What is your all time favorite race?

New Year Equals New Me

This isn’t the typical New Year’s Resolution post declaring my New Years Resolutions.

This also isn’t the post to say I don’t believe in New Years Resolutions. I do have New Years Resolutions, but that is for another post. 

Start on January 1

I’m actually indifferent towards people who want to begin a new life journey or goal on January 1st.  Honestly, I’m excited for anyone to make positive changes in their life.  Every year I hear friends declare they are going to go to the gym more.  They plan to do X, Y, and Z.  That’s exciting, and I’m happy for everyone, no matter what their goals are.

Sadly, I also hear other friends publically wish resolutioners would get out of the gym or out of their way.Sure, having more people at the gym can be an inconvenience because there are fewer machines available.

The reality is everyone at the gym is paying for the same membership.  No one is more entitled to a piece of equipment because you have been a member for one day or 1000. If a person “getting in your way” annoys you, purchase your own damn gym equipment and stay at home.

Every year on January 1st many people begin a journey to better themselves.  New Year’s Resolutions include anything from fitness goals to life goals, work goals or even chasing your dreams.

The majority of the population makes a resolution or goal to achieve in the new year.  According to studies, only 8% of people keep with their New Year’s resolutions.  The facts are that is still 8% more than last year.

While people make many different resolutions, this post is focused more on the fitness and gym related goals.

This post is about the people who join a gym each year to achieve their goals.

This post is about the people judging those that are new to fitness programs.

Each year I see my “in shape” or fitness oriented friends complain about their gyms being crowded.  I have even seen posts about how dumb having a New Years Resolution is.  I’ve seen everything from posts about how silly new people look at the gym to even taking hidden photos of someone trying to workout.

Please remember that if someone has not given you permission to include their photo on your blog or social media, you shouldn’t.  It is never appropriate to take a picture of someone without their permission, especially to make fun of them.  Take a step back and realize how upset you would be if you found out someone was publically shaming you for trying something new. 

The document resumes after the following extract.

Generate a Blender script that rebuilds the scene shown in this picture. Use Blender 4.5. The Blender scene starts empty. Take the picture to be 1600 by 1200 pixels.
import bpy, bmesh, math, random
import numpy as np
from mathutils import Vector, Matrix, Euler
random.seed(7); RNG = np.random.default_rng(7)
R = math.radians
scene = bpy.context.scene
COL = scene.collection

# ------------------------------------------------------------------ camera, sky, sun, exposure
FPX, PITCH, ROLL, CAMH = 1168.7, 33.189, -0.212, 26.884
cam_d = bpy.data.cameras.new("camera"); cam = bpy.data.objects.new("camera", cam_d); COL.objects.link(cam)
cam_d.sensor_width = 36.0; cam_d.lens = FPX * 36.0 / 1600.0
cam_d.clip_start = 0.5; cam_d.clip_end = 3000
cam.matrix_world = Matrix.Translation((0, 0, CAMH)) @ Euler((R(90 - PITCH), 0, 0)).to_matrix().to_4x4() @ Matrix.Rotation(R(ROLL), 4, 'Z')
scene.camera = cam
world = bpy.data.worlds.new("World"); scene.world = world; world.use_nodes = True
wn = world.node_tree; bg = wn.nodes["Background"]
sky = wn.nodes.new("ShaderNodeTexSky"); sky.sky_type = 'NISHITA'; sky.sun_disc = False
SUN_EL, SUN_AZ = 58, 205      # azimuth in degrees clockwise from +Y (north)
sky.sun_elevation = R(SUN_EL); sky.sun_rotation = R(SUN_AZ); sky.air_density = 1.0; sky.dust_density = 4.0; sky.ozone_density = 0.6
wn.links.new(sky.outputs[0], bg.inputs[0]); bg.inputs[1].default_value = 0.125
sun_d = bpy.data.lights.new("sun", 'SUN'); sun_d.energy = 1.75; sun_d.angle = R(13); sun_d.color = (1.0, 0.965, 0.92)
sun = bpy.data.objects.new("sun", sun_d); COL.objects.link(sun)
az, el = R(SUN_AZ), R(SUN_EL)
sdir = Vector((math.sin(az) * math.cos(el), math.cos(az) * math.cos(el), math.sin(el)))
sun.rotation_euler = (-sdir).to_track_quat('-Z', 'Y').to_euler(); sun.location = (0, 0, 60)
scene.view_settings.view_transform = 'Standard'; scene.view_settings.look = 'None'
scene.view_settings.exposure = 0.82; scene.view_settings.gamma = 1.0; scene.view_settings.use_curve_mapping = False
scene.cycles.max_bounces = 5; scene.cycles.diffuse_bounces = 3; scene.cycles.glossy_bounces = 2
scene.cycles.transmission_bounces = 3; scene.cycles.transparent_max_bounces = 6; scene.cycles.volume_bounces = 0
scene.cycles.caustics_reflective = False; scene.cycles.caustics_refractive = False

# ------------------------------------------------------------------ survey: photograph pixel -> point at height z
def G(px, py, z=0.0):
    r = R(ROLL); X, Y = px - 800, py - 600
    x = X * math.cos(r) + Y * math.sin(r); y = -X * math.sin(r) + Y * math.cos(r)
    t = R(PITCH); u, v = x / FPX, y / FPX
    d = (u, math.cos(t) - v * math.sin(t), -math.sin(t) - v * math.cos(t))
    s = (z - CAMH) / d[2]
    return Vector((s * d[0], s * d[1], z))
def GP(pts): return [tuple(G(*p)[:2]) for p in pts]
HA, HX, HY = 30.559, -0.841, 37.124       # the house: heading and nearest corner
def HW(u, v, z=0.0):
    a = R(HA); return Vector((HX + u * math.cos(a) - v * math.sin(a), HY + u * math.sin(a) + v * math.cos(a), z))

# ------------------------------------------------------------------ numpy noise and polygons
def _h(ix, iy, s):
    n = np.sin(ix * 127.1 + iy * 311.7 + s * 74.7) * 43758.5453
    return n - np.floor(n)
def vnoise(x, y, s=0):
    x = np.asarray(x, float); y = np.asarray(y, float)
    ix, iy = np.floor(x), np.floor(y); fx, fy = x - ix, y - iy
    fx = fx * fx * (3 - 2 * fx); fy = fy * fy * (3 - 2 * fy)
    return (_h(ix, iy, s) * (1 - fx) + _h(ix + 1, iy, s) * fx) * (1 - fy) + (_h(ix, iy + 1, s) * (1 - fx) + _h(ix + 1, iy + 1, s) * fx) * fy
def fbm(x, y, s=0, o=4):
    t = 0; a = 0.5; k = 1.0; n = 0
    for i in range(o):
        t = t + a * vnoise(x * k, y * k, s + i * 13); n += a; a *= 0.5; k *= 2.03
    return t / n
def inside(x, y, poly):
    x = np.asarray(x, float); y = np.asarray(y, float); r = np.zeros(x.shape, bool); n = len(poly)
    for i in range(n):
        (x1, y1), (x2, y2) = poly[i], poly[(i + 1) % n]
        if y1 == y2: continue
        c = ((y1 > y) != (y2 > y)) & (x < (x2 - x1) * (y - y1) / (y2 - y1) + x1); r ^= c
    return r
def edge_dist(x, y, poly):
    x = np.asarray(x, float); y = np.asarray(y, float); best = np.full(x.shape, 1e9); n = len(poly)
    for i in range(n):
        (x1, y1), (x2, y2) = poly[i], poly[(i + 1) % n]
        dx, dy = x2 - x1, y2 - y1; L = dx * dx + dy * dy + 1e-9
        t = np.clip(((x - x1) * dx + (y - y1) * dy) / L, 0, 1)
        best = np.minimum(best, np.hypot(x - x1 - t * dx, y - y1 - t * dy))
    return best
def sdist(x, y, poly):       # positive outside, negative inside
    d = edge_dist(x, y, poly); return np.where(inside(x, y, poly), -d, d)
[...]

Here are just a few complaints about resolutioners at the gym I’ve seen:

The gym is crowded. No space for me! (sad emojis)

Someone took my elliptical (or any piece of gym equipment).

I hate how busy it is; I hope these people leave soon.

These people are wasting their time. (You are wasting your time complaining)

Those statements are rude and it’s even ruder to post.  Every single person from an elite marathoner to a star quarterback started their fitness journey somewhere.

Who knows where someone started, maybe it was with a New Years Resolution?

Judging someone based on their fitness level is both pathetic and sad.  When people first begin something, they are the most self-conscious.  New people (anywhere) fear being judged the most. It reminds me of people that won’t follow someone on twitter or facebook because they have five followers. It’s superficial.

I can remember the first time I went to the gym.  I was 18 years old, and I was nervous the rest of the patrons were judging me.  I tried every machine in the fitness center in 10 minutes.  I had no idea what I was doing.  Slowly but surely I found things that worked for me.  The first few months I was hyperaware of everything and everyone.  To be honest, I would still be mortified if I found out someone was publically shaming me at the gym!

Was that person laughing?  Must be at me…

Are those people chatting? They must be chatting about me…

So as you ring in the New Years, remember that a New Years resolution might not be your thing but some people are trying to better themselves.  Sure, some people might fall off the wagon, but many people will succeed.

I encourage you to think about when you were first beginning your fitness journey.  Do not be upset with others for attempting to begin their fitness journeys or using a machine typically in your routine.

Question for you: When did you start your fitness journey?